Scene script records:

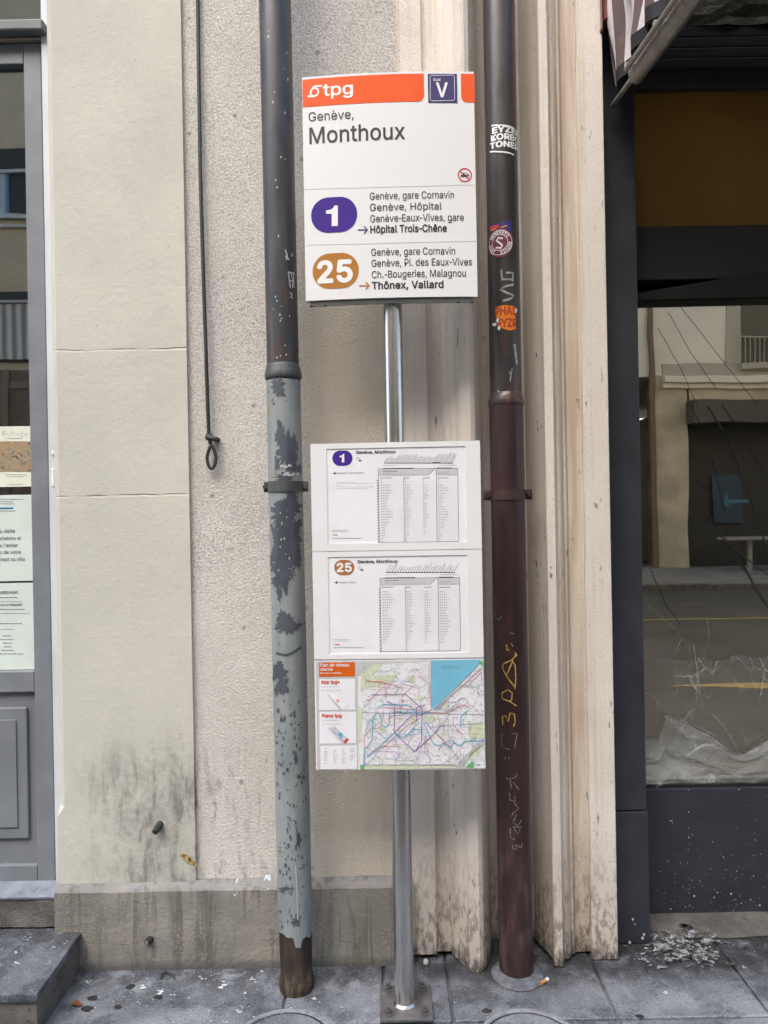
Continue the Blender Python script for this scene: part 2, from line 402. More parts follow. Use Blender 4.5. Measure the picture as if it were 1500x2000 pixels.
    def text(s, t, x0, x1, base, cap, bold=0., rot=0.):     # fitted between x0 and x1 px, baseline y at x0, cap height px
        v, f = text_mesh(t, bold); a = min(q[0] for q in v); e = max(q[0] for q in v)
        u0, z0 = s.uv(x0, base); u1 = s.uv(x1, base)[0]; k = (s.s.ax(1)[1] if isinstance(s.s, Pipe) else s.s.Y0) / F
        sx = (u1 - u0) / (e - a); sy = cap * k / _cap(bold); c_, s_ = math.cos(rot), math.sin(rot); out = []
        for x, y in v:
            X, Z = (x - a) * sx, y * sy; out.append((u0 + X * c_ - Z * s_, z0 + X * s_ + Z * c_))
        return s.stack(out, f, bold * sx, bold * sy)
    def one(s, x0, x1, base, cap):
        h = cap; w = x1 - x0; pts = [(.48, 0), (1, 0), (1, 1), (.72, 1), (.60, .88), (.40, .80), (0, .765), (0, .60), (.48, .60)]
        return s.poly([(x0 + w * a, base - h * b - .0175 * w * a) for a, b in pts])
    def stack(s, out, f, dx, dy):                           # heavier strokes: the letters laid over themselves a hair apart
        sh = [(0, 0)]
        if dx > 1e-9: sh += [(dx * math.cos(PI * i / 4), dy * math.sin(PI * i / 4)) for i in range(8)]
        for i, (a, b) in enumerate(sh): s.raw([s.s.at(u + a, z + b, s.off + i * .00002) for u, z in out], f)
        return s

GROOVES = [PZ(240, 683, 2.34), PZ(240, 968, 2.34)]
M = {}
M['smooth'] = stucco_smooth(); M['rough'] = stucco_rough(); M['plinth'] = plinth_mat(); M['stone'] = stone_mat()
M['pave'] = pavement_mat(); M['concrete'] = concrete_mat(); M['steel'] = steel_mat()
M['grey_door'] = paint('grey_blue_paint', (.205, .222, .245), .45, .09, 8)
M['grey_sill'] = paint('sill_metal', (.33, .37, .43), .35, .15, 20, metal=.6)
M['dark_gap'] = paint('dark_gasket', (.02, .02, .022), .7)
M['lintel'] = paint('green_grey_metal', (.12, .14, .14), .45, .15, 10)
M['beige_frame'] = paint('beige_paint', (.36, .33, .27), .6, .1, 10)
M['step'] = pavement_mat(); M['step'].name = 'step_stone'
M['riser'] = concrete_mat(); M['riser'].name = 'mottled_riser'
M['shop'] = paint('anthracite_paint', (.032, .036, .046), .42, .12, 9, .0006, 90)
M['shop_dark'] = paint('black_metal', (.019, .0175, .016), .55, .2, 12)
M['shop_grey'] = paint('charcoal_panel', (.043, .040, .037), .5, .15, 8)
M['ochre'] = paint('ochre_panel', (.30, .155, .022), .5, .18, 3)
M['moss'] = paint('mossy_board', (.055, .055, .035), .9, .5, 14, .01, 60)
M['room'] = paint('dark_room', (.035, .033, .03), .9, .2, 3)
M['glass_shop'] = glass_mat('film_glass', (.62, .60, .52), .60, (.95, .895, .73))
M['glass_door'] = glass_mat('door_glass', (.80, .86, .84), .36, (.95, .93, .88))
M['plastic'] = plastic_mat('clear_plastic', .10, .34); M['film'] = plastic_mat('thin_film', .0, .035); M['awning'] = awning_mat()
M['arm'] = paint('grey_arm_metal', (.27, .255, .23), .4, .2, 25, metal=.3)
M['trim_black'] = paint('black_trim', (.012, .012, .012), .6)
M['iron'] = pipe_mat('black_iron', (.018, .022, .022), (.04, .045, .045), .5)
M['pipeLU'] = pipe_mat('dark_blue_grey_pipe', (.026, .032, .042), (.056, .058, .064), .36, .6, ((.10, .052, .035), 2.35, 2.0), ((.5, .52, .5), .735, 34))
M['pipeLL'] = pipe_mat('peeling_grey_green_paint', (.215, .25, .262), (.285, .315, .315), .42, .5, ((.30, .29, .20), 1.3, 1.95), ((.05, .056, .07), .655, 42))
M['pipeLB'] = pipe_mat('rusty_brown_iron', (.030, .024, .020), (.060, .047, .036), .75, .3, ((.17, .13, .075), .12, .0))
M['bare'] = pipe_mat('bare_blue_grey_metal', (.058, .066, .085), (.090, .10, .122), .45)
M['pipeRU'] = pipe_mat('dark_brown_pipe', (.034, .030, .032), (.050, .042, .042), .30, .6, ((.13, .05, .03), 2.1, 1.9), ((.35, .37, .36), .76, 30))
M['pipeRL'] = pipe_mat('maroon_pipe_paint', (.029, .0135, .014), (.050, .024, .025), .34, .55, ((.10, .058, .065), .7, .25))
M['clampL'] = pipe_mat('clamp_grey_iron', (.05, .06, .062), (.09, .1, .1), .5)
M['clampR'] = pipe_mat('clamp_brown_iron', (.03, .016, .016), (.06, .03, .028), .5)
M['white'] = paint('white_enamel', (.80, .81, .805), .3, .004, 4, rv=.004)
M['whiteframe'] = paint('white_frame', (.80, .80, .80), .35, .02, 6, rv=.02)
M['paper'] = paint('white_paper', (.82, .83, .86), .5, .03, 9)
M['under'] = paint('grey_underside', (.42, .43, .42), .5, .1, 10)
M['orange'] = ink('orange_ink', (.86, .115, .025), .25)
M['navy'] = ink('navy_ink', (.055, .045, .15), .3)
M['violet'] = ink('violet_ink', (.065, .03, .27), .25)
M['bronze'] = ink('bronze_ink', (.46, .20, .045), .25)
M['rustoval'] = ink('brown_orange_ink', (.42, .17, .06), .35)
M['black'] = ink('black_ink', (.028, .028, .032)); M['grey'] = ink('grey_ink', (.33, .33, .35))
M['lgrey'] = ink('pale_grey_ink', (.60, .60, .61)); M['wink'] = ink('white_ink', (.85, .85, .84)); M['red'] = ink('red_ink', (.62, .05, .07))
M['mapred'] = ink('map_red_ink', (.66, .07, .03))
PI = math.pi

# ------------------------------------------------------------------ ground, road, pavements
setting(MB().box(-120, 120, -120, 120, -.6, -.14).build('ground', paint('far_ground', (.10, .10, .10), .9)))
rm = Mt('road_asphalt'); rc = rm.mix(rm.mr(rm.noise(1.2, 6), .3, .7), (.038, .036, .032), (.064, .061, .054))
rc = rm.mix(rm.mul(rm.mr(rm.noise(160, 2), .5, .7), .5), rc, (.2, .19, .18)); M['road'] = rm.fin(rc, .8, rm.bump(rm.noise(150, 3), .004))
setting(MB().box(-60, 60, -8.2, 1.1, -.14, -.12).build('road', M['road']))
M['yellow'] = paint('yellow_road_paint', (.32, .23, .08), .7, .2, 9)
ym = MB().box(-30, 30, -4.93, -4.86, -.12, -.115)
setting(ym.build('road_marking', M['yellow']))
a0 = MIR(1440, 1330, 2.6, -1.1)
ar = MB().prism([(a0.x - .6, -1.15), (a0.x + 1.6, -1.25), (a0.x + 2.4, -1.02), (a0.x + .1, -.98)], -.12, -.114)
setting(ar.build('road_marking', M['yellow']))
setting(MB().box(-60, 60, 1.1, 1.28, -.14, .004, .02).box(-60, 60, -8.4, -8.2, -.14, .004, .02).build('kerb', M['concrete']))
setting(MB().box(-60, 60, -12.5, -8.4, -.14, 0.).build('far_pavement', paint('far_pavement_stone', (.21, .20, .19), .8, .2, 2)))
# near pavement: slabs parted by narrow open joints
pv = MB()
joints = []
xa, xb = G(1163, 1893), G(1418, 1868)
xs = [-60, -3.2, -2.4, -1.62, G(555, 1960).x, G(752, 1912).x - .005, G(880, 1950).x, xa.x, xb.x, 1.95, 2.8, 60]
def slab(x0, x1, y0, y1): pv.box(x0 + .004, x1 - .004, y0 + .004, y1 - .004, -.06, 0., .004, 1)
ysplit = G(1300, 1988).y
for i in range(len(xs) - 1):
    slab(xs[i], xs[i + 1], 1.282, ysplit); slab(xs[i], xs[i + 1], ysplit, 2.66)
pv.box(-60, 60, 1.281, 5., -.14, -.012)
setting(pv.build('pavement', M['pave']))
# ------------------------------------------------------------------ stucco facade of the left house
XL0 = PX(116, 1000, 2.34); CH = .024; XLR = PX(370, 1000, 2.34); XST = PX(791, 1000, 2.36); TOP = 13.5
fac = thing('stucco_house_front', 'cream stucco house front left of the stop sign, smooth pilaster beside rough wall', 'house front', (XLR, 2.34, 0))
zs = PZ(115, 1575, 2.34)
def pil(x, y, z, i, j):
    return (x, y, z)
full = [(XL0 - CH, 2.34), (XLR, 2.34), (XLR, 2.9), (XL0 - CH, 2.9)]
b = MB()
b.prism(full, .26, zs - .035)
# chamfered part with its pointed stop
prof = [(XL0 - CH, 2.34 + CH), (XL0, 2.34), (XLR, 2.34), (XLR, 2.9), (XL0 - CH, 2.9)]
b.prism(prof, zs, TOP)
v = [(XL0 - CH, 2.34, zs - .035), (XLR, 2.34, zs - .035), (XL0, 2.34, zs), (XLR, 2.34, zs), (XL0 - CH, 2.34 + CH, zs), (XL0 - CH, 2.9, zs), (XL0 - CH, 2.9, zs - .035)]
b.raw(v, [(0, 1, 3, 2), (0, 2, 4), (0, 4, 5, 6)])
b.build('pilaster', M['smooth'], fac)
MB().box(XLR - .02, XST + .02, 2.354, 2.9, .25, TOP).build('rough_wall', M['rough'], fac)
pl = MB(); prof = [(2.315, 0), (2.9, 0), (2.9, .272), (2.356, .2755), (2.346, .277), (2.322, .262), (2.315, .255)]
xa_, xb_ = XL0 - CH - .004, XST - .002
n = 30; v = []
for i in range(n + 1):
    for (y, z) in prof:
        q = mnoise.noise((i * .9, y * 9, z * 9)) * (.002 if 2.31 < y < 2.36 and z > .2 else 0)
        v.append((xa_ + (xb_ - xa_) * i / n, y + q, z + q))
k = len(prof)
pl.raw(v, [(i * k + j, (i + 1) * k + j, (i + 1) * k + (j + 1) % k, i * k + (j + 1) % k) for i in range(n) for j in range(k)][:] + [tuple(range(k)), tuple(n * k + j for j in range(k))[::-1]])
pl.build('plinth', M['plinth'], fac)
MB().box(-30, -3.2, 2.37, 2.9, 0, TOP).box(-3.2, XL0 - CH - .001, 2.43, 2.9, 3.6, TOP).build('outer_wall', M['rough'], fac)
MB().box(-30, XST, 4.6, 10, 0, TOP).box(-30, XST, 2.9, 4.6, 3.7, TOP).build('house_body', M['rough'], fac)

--

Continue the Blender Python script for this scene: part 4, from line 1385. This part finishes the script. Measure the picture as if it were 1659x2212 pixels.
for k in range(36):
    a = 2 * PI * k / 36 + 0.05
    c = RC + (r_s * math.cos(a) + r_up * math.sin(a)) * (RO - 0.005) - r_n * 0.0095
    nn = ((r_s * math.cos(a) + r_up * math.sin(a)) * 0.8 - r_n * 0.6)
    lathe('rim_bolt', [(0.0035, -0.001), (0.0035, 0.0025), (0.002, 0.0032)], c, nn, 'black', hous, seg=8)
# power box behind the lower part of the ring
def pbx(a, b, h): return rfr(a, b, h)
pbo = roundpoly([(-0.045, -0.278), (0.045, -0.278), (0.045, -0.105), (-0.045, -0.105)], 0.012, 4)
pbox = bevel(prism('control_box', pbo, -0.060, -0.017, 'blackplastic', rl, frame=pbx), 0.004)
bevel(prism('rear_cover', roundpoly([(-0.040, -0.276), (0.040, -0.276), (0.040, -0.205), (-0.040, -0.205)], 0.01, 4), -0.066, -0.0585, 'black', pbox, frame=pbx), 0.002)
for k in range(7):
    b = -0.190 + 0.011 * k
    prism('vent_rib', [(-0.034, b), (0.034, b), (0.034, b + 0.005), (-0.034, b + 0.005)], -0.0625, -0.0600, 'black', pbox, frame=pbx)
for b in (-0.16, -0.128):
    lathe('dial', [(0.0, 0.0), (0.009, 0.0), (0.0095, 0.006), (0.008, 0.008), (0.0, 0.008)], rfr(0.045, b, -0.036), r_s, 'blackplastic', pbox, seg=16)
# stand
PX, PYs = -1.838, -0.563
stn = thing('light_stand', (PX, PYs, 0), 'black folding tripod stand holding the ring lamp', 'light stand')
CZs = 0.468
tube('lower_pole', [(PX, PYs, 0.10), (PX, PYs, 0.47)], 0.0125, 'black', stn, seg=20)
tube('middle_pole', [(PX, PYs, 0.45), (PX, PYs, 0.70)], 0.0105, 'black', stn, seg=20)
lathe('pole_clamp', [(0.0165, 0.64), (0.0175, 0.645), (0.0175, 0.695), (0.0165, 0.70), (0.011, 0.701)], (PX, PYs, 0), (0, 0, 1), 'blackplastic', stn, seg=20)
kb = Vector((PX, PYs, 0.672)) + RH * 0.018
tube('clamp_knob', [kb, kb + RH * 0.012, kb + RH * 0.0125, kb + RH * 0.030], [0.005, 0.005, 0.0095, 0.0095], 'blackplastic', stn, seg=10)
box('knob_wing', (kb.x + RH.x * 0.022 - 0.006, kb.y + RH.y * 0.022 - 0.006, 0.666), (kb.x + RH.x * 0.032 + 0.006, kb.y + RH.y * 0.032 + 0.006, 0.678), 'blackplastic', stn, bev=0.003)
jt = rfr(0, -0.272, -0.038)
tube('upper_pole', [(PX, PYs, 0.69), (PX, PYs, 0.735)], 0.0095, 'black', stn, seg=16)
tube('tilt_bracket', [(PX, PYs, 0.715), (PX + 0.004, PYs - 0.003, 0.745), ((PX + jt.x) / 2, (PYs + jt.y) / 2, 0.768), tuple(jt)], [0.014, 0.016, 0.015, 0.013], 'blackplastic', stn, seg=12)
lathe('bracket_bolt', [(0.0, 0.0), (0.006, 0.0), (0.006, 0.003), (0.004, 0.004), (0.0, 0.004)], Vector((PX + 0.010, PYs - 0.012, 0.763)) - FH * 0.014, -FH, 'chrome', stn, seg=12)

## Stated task
How many of the lines above contain the string "picture"? Give the number only.

## Task output
2